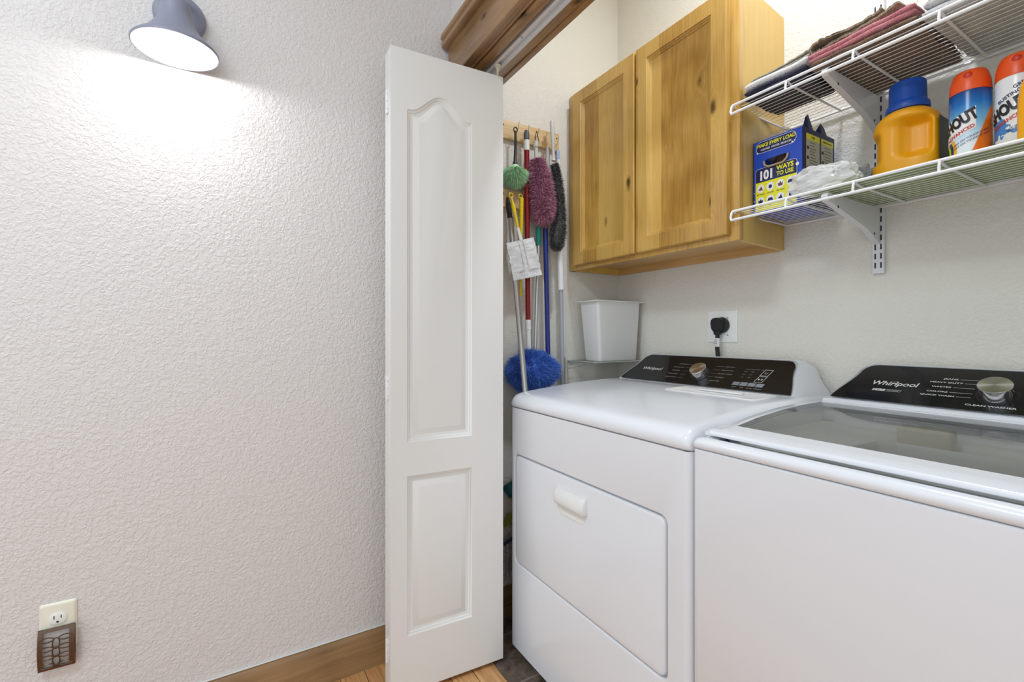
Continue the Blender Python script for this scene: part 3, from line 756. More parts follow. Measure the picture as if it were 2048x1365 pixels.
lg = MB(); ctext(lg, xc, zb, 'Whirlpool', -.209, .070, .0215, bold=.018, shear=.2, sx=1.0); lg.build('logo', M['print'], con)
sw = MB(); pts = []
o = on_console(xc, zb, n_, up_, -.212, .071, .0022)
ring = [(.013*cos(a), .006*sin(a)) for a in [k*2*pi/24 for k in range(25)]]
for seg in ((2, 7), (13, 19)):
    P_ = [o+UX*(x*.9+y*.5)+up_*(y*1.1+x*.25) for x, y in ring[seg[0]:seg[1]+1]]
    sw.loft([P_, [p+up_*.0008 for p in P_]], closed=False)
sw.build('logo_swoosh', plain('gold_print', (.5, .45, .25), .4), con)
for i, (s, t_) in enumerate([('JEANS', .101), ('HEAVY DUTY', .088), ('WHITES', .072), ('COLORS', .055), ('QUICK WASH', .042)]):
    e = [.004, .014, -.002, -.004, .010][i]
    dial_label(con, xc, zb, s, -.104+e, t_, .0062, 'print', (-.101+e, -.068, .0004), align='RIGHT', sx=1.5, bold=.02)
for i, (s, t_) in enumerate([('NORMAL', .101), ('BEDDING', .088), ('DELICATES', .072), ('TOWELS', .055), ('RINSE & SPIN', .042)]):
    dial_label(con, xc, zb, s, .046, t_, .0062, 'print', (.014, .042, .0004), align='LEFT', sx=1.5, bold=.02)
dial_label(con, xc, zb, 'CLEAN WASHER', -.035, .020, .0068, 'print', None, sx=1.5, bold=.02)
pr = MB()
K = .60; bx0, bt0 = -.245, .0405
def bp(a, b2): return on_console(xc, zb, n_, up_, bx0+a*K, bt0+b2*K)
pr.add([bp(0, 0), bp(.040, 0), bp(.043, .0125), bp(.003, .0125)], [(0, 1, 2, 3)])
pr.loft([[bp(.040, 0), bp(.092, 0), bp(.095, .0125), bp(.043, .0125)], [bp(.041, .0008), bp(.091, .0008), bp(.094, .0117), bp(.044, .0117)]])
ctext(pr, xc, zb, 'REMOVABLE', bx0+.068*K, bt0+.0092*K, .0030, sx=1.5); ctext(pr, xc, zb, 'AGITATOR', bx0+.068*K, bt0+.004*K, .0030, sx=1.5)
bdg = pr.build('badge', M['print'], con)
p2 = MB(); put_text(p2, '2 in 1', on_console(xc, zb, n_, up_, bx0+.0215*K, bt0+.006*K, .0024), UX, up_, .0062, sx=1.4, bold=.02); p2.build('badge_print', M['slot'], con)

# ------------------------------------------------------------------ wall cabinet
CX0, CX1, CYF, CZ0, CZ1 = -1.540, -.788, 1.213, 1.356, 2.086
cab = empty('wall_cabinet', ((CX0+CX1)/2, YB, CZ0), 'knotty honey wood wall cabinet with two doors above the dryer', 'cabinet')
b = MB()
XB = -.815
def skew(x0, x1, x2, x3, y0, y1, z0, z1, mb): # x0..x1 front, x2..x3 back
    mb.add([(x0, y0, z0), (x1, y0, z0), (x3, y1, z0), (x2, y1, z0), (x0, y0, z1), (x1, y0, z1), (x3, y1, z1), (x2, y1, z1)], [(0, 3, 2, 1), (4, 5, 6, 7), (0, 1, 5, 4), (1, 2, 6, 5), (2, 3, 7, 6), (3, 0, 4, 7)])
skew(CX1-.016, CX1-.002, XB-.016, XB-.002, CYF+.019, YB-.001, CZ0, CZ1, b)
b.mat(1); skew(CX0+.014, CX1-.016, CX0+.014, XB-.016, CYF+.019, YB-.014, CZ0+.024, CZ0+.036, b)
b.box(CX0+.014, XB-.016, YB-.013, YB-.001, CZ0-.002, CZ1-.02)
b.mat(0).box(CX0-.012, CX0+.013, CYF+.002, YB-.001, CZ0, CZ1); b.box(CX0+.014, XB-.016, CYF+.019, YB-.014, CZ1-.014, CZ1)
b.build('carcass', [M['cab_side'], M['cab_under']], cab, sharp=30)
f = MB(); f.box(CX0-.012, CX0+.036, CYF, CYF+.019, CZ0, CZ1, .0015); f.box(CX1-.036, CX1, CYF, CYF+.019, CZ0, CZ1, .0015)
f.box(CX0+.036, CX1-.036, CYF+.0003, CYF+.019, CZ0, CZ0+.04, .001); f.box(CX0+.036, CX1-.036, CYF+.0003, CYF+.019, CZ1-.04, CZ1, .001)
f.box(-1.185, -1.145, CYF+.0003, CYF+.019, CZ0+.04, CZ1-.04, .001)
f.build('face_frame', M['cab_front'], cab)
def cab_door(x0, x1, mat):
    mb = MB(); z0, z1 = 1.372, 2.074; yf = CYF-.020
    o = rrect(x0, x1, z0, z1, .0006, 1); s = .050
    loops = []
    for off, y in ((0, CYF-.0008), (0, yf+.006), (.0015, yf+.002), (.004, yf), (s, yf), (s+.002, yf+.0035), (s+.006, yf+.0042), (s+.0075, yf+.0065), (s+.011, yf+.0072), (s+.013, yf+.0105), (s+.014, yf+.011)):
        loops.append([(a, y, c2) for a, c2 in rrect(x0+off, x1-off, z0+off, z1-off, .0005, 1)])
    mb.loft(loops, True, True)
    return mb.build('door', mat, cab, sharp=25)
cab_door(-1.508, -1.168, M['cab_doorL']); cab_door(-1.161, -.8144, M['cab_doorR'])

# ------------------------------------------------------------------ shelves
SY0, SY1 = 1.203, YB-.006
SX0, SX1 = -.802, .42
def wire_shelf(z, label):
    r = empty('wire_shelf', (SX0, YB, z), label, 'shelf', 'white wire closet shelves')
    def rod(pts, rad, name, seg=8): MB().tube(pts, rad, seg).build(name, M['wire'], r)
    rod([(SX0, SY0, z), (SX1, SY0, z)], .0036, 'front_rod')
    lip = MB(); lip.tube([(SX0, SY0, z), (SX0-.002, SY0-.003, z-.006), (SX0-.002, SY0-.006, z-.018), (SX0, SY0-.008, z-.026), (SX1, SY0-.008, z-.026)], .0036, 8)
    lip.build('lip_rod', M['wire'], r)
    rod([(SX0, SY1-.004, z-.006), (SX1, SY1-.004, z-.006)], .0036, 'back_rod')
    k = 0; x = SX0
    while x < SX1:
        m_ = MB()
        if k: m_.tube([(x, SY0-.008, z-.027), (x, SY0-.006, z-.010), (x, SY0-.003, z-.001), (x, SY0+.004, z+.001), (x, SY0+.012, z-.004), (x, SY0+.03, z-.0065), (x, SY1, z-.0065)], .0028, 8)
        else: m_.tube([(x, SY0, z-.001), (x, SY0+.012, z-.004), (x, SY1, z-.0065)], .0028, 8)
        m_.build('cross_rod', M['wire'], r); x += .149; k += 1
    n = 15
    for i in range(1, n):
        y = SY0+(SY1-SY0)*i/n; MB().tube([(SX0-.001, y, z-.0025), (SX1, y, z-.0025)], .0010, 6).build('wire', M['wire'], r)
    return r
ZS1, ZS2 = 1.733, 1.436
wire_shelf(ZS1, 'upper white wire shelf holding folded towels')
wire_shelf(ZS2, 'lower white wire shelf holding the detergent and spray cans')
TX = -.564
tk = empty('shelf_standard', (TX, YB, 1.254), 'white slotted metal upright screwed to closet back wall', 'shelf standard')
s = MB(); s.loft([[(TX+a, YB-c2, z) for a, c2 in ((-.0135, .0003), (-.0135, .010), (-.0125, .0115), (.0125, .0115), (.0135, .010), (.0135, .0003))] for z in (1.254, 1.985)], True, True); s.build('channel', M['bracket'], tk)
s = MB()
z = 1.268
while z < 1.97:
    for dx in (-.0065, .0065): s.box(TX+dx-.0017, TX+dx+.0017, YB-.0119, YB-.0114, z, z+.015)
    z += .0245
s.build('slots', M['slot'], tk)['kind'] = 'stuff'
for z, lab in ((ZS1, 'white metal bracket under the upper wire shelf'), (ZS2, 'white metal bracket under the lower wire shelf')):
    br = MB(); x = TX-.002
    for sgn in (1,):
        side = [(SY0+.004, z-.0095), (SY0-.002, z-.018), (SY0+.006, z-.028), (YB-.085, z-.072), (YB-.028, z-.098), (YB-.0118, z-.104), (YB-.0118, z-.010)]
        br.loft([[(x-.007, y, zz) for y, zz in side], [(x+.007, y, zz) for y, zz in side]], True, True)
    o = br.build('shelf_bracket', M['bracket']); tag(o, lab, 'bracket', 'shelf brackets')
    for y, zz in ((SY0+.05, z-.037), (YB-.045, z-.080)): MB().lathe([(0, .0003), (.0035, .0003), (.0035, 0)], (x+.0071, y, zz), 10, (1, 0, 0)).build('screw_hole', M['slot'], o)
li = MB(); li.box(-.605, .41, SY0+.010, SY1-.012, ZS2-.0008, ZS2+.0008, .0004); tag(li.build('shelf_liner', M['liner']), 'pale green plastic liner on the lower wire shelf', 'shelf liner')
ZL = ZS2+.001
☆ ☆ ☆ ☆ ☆
Starting with the first line of the data above and ending with the line containing "p2 = MB(); put_text(p2, '2", please restate every line exactly, leaving images out.

Continue the Blender Python script for this scene: part 3, from line 756. More parts follow. Measure the picture as if it were 2048x1365 pixels.
lg = MB(); ctext(lg, xc, zb, 'Whirlpool', -.209, .070, .0215, bold=.018, shear=.2, sx=1.0); lg.build('logo', M['print'], con)
sw = MB(); pts = []
o = on_console(xc, zb, n_, up_, -.212, .071, .0022)
ring = [(.013*cos(a), .006*sin(a)) for a in [k*2*pi/24 for k in range(25)]]
for seg in ((2, 7), (13, 19)):
    P_ = [o+UX*(x*.9+y*.5)+up_*(y*1.1+x*.25) for x, y in ring[seg[0]:seg[1]+1]]
    sw.loft([P_, [p+up_*.0008 for p in P_]], closed=False)
sw.build('logo_swoosh', plain('gold_print', (.5, .45, .25), .4), con)
for i, (s, t_) in enumerate([('JEANS', .101), ('HEAVY DUTY', .088), ('WHITES', .072), ('COLORS', .055), ('QUICK WASH', .042)]):
    e = [.004, .014, -.002, -.004, .010][i]
    dial_label(con, xc, zb, s, -.104+e, t_, .0062, 'print', (-.101+e, -.068, .0004), align='RIGHT', sx=1.5, bold=.02)
for i, (s, t_) in enumerate([('NORMAL', .101), ('BEDDING', .088), ('DELICATES', .072), ('TOWELS', .055), ('RINSE & SPIN', .042)]):
    dial_label(con, xc, zb, s, .046, t_, .0062, 'print', (.014, .042, .0004), align='LEFT', sx=1.5, bold=.02)
dial_label(con, xc, zb, 'CLEAN WASHER', -.035, .020, .0068, 'print', None, sx=1.5, bold=.02)
pr = MB()
K = .60; bx0, bt0 = -.245, .0405
def bp(a, b2): return on_console(xc, zb, n_, up_, bx0+a*K, bt0+b2*K)
pr.add([bp(0, 0), bp(.040, 0), bp(.043, .0125), bp(.003, .0125)], [(0, 1, 2, 3)])
pr.loft([[bp(.040, 0), bp(.092, 0), bp(.095, .0125), bp(.043, .0125)], [bp(.041, .0008), bp(.091, .0008), bp(.094, .0117), bp(.044, .0117)]])
ctext(pr, xc, zb, 'REMOVABLE', bx0+.068*K, bt0+.0092*K, .0030, sx=1.5); ctext(pr, xc, zb, 'AGITATOR', bx0+.068*K, bt0+.004*K, .0030, sx=1.5)
bdg = pr.build('badge', M['print'], con)
p2 = MB(); put_text(p2, '2 in 1', on_console(xc, zb, n_, up_, bx0+.0215*K, bt0+.006*K, .0024), UX, up_, .0062, sx=1.4, bold=.02); p2.build('badge_print', M['slot'], con)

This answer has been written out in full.